Sur le papier, le projet de Tomorrow in a year, création de Hotel Pro Forma (laboratoire danois de création scénique fondé en 1985) présenté ce mois-ci à l'Opéra National de Lorraine à Nancy, est alléchant : une œuvre pluridisciplinaire — avec un net penchant pour le lyrique — qui évoquerait la vie de Charles Darwin en même temps qu'elle illustrerait la théorie de l'évolution de ce dernier, au travers d'une métaphore figurée par la forme de l'ouvrage lui-même et l'évolution organique de son langage en son sein. Le média lui-même évoluerait donc à la manière des espèces — musique, danse et théâtre subissant les effets de la sélection naturelle dans la durée du spectacle.

Sa réalisation, en revanche, laisse plus dubitatif. Lorsque le rideau se lève, nous suivons le célèbre naturaliste anglais dans son voyage d'exploration et de recherche à bord du Beagle. Ce n'est alors qu'un long récit — qui s'inspire en grande partie du journal de bord du scientifique —, auquel la mezzo-soprano Kristina Wahlin prête son timbre chaud et sa voix maitrisée — dans la plus pure tradition lyrique. Autour d'elle évoluent des personnages anonymes, aux comportements désordonnés - chacun d'eux ayant un caractère bien défini (une danseuse de ballet classique, un danseur aux mimiques de pantin, etc.). Le tissu sonore (composé par le groupe de musique électronique suédois The Knife) est alors parsemé de sons saturés, sales et/ou stridents, figurant le chaos d'un monde en pleine ébullition créatrice. En contraste complet avec la ligne vocale, qui fait référence aux plus grands tubes du lyrique : de l'Air du froid de Purcell au grand opéra italien. Pendant ce temps-là, sur la scène aux couleurs crues, illuminées de néons plus ou moins psychédéliques, paysages, espèces animales et couches géologiques sont esquissés à grands traits par une projection lumineuse mêlée de vidéos et de tracés laser.

Avec le retour de Darwin en Angleterre, le discours musical et scénique commence sa métamorphose, comme une lente mutation vers un plus grand degré d'organisation. La musique se rapproche de plus en plus de la techno, avec tout ce que cela suppose de rythmique consensuelle et de basses puissantes et débordantes. Le chant lui aussi perd une partie de sa richesse et, sur la fin, imitera carrément celui qu'on entend bien trop souvent sur nos ondes aujourd'hui : larmoyant, voire pleurnichard, et souvent faux — le tout amplifié pour mettre l'accent sur le prosaïsme du timbre et ses inflexions les plus pathétiques. Les évolutions chorégraphiques, quant à elles, gagnent au contraire en grâce et surtout en cohésion — mais la gestuelle s'appauvrit, surtout durant le troisième tableau durant lequel tous les protagonistes se retrouvent à danser sur ce qui ressemble comme deux gouttes d'eau à un podium de boite de nuit — avec force spots stroboscopiques et fumée d'ambiance.
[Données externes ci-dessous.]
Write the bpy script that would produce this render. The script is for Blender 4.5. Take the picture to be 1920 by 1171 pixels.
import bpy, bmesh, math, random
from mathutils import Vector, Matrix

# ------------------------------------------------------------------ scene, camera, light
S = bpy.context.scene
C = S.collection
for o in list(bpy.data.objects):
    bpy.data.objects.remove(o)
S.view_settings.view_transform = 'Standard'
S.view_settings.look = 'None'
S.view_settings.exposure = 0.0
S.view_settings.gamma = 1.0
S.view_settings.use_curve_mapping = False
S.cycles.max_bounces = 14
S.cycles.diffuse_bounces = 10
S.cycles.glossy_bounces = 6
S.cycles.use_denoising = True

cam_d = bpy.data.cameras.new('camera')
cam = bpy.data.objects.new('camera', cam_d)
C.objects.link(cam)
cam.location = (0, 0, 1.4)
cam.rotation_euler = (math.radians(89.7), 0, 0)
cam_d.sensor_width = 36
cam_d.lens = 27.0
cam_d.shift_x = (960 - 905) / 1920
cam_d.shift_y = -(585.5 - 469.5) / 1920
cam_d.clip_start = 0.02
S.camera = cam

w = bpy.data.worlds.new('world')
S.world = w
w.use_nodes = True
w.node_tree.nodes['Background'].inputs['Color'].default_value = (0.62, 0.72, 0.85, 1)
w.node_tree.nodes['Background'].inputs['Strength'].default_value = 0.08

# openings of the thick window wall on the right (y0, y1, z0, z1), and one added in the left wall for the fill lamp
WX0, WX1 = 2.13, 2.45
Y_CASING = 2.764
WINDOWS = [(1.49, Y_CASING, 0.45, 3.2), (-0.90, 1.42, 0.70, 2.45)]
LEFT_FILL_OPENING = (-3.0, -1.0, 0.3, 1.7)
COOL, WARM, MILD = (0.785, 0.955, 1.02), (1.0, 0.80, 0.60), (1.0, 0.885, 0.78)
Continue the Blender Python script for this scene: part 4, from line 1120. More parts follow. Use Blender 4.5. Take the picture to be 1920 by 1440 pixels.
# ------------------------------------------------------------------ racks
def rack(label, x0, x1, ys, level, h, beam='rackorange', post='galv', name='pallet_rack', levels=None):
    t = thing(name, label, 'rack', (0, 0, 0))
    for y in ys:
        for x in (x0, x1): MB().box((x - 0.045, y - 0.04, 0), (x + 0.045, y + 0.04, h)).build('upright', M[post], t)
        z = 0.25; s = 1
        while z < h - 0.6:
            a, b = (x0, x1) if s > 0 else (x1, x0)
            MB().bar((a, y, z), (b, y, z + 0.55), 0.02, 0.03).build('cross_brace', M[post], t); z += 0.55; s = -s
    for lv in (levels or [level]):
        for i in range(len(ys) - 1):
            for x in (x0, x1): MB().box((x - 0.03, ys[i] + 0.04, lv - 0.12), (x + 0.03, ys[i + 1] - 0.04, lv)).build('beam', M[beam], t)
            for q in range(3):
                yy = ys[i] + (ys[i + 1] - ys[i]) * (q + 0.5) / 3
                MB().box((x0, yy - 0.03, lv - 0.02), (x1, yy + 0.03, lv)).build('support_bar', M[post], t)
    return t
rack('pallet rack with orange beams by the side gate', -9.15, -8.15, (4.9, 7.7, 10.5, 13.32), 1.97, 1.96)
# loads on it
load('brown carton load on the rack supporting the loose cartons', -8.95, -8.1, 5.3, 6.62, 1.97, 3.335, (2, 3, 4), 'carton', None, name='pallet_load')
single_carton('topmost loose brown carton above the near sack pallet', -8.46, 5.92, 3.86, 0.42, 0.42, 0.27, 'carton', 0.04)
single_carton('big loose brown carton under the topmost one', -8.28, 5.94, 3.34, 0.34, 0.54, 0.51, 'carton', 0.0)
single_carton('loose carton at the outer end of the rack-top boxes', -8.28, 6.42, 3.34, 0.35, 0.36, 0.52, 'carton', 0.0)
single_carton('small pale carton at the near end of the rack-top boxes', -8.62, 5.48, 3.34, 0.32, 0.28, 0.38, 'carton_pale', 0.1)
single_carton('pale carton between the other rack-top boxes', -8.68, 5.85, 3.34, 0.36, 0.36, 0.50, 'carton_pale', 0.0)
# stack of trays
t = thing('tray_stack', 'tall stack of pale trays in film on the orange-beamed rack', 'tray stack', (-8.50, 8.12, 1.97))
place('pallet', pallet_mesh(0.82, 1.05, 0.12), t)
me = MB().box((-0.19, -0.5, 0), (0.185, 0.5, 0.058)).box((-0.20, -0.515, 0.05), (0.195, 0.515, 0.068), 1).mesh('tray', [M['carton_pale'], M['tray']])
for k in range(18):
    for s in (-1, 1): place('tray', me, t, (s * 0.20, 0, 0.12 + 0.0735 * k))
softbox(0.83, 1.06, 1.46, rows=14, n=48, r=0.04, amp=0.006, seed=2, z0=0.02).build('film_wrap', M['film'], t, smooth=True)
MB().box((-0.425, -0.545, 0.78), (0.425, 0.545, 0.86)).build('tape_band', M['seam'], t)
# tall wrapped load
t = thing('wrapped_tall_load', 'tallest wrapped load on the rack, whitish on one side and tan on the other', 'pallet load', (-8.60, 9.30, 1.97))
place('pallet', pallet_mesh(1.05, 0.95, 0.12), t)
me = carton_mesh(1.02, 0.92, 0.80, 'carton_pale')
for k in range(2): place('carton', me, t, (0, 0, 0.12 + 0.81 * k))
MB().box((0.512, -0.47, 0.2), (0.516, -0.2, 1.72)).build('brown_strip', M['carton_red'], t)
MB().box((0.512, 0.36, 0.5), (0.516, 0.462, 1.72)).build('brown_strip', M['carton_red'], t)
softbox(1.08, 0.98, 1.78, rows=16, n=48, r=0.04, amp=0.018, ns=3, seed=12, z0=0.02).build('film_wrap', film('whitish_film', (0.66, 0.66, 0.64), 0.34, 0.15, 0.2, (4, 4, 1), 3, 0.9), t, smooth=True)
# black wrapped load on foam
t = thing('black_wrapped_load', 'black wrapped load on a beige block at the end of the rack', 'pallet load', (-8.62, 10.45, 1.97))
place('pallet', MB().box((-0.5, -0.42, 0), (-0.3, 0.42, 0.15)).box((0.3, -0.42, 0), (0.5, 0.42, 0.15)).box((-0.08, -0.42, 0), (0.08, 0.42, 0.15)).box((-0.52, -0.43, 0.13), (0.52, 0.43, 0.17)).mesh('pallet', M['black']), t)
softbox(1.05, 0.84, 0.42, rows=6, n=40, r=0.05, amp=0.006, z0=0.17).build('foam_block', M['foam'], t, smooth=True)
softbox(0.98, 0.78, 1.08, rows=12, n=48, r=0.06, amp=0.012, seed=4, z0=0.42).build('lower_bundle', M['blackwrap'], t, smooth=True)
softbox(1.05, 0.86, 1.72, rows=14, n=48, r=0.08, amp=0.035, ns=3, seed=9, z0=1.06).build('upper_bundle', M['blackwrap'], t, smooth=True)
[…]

Bref, les créateurs de cette opéra auto-évolutif semblent avoir démontré, bien involontairement sans doute, une thèse sensiblement différente de celle qu'ils voulait défendre au départ : celle d'une évolution des espèces qui va vers l'uniformisation, une coercition forcée par la sélection naturelle — et par l'organisation sociétale qui est, en partie, la réponse que l'humanité a opposé au vaste processus général décrit par Darwin.

Mais le plus grand défaut de cet opéra reste dans son discours trop souvent sentencieux — de peur de ne pas être compris, il évite soigneusement toute allégorie ou métaphore trop hardie — et dans son manque de distance vis-à-vis du sujet. S'il y a en effet un sujet sur lequel la distanciation brechtienne serait efficace (hormis les sujets purement politico-philosophiques développés par Brecht lui-même), ce serait justement celui-ci, qui relève davantage de la cosmogonie et de l'histoire de la pensée que d'un véritable récit.

Si ce genre d'opéra-parabole n'est pas sans intérêt ni richesse — pour preuve ici le quatrième et dernier tableau, brossant à larges traits un portrait de notre société actuelle qui, par son frénétisme et ses trépidations, tend à se substituer à la lente évolution darwinienne — on se prend parfois à espérer que, sans mauvais jeu de mot, la sélection naturelle, à l'œuvre dans l'univers de la scène opératique comme ailleurs, laisse celui-ci sur le bord du chemin — non comme une aberration, mais comme un raté de l'évolution. Car c'est le sentiment qui domine en sortant : une forme d'amertume et de déception face au constat que, d'un matériau passionnant, et d'une idée a priori enthousiasmante, il n'en sorte que cet objet hétéroclite et sans direction véritable.